June 15 – August 11, 2017

Opening Reception: Thursday, June 15 I 6-8pm

Meislin Projects is pleased to present I Am Yours and My Dreams Are Yours, a chapter of artist Hadassa Goldvicht’s exhibition The House of Life, currently on view at the Palazzo Querini Stampalia Museum in conjunction with the Venice Biennale. Goldvicht’s work often takes place within communities and institutions, using intimate conversations as the material to unravel socially and politically charged content. TheHouse of Life, which was presented in collaboration with the Israel Museum, Jerusalem began as an exploration of Venice’s Jewish community when Goldvicht was invited to a residency by Beit Venezia, a Cultural Jewish Foundation in Venice. Through this work Goldvicht met Aldo Izzo, the now 86-year-old keeper and guardian of Venice’s two Jewish cemeteries. Once the captain of a large merchant vessel, Izzo has taken on the task of overseeing the community’s burial needs, as well as caring for the ancient cemetery, tending the stones and the vegetation and working on its restoration.

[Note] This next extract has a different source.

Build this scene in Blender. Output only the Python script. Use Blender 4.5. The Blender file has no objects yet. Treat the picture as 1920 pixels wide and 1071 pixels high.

Over the course of four years, Goldvicht filmed hundreds of hours of footage, capturing Izzo’s life and work in the cemetery and at home. I Am Yours and My Dreams Are Yours includes fragments of video that Goldvicht filmed in Venice, which, like sentences, or lines of a poem, tell a story that is continuing to unfold, offering a different entry point to explore the multilayered narrative revealed in The House of Life. The exhibition includes several video works and projections that explore Izzo's personal and poetic rituals both in and outside of the cemetery. Also included are photographs of Izzo’s diaries, a captain’s log of sorts that documents his daily life. The title of the exhibition is drawn from a page in one of Izzo’s diaries, in which he quotes a fragment of a Jewish prayer, “I am yours and my dreams are yours.”

Through the works on view, Izzo is revealed as a figure who is able to seamlessly inhabit two worlds: blurring the border between life, death, and myth, a thematic thread that runs throughout much of Goldvicht’s practice. In this exhibition, Izzo becomes a lens through which to view the artistic journey and process itself, a quest to shape and preserve memory—the quest for an afterlife.

Goldvicht received her BFA from the Rhode Island School of Design (2004) and her MFA from the School of Visual Arts in New York (2007) and currently lives and works in Jerusalem, Israel. Goldvicht’s work has been exhibited widely including at major venues such as The Israel Museum, Jerusalem; The Jewish Museum, New York; The Zachęta National Gallery of Art, Warsaw; the Tate Modern, London; and The Ackland Art Museum, Chapel Hill. Past artist residencies include The Lower Manhattan Cultural Council Workspace Residency, New York University, The Center for Book Arts, and Urban Glass in New York; as well as Skowhegan School of Painting and Sculpture in Maine.